DIRECTION:
Retype the material below. Keep every word exactly as it is.
===
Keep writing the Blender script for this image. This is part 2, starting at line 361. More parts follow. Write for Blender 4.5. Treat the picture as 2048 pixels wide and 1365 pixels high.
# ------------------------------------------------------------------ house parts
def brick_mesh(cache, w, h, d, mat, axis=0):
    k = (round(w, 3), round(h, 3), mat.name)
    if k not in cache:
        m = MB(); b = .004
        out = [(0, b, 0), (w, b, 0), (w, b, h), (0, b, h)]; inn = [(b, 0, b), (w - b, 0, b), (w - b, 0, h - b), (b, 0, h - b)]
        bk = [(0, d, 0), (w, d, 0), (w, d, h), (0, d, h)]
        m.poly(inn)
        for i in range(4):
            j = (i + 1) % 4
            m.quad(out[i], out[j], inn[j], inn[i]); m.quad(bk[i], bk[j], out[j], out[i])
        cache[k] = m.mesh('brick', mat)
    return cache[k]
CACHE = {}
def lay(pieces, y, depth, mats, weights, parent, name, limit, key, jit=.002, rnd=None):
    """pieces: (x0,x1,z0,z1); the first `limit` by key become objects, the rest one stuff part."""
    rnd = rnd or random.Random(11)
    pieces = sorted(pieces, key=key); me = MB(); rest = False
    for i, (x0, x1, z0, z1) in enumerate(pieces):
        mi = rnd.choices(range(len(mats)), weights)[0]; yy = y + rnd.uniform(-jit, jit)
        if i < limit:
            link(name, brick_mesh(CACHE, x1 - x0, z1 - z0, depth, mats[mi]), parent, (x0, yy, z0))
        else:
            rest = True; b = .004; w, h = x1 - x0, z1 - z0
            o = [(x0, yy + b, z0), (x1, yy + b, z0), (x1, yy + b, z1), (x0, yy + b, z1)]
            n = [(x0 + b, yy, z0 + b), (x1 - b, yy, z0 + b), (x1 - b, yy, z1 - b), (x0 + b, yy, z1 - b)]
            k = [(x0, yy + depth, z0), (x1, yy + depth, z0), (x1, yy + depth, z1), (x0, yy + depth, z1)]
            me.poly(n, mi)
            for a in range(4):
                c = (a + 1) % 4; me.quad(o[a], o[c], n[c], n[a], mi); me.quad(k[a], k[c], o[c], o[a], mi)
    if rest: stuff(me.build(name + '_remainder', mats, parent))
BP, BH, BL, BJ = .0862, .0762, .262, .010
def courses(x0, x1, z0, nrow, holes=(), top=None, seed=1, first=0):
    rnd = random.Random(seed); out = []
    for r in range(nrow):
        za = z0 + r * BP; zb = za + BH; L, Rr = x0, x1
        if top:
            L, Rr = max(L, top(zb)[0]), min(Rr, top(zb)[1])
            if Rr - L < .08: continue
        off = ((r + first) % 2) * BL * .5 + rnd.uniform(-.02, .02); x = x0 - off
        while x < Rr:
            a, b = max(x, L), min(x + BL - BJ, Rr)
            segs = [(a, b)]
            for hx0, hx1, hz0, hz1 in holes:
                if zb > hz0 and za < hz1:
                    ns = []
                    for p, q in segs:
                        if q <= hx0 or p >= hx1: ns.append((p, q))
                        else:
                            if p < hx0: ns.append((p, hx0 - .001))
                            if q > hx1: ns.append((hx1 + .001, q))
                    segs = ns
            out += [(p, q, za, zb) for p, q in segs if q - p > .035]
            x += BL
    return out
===
WRITTEN SOLUTION:
Keep writing the Blender script for this image. This is part 2, starting at line 361. More parts follow. Write for Blender 4.5. Treat the picture as 2048 pixels wide and 1365 pixels high.
# ------------------------------------------------------------------ house parts
def brick_mesh(cache, w, h, d, mat, axis=0):
    k = (round(w, 3), round(h, 3), mat.name)
    if k not in cache:
        m = MB(); b = .004
        out = [(0, b, 0), (w, b, 0), (w, b, h), (0, b, h)]; inn = [(b, 0, b), (w - b, 0, b), (w - b, 0, h - b), (b, 0, h - b)]
        bk = [(0, d, 0), (w, d, 0), (w, d, h), (0, d, h)]
        m.poly(inn)
        for i in range(4):
            j = (i + 1) % 4
            m.quad(out[i], out[j], inn[j], inn[i]); m.quad(bk[i], bk[j], out[j], out[i])
        cache[k] = m.mesh('brick', mat)
    return cache[k]
CACHE = {}
def lay(pieces, y, depth, mats, weights, parent, name, limit, key, jit=.002, rnd=None):
    """pieces: (x0,x1,z0,z1); the first `limit` by key become objects, the rest one stuff part."""
    rnd = rnd or random.Random(11)
    pieces = sorted(pieces, key=key); me = MB(); rest = False
    for i, (x0, x1, z0, z1) in enumerate(pieces):
        mi = rnd.choices(range(len(mats)), weights)[0]; yy = y + rnd.uniform(-jit, jit)
        if i < limit:
            link(name, brick_mesh(CACHE, x1 - x0, z1 - z0, depth, mats[mi]), parent, (x0, yy, z0))
        else:
            rest = True; b = .004; w, h = x1 - x0, z1 - z0
            o = [(x0, yy + b, z0), (x1, yy + b, z0), (x1, yy + b, z1), (x0, yy + b, z1)]
            n = [(x0 + b, yy, z0 + b), (x1 - b, yy, z0 + b), (x1 - b, yy, z1 - b), (x0 + b, yy, z1 - b)]
            k = [(x0, yy + depth, z0), (x1, yy + depth, z0), (x1, yy + depth, z1), (x0, yy + depth, z1)]
            me.poly(n, mi)
            for a in range(4):
                c = (a + 1) % 4; me.quad(o[a], o[c], n[c], n[a], mi); me.quad(k[a], k[c], o[c], o[a], mi)
    if rest: stuff(me.build(name + '_remainder', mats, parent))
BP, BH, BL, BJ = .0862, .0762, .262, .010
def courses(x0, x1, z0, nrow, holes=(), top=None, seed=1, first=0):
    rnd = random.Random(seed); out = []
    for r in range(nrow):
        za = z0 + r * BP; zb = za + BH; L, Rr = x0, x1
        if top:
            L, Rr = max(L, top(zb)[0]), min(Rr, top(zb)[1])
            if Rr - L < .08: continue
        off = ((r + first) % 2) * BL * .5 + rnd.uniform(-.02, .02); x = x0 - off
        while x < Rr:
            a, b = max(x, L), min(x + BL - BJ, Rr)
            segs = [(a, b)]
            for hx0, hx1, hz0, hz1 in holes:
                if zb > hz0 and za < hz1:
                    ns = []
                    for p, q in segs:
                        if q <= hx0 or p >= hx1: ns.append((p, q))
                        else:
                            if p < hx0: ns.append((p, hx0 - .001))
                            if q > hx1: ns.append((hx1 + .001, q))
                    segs = ns
            out += [(p, q, za, zb) for p, q in segs if q - p > .035]
            x += BL
    return out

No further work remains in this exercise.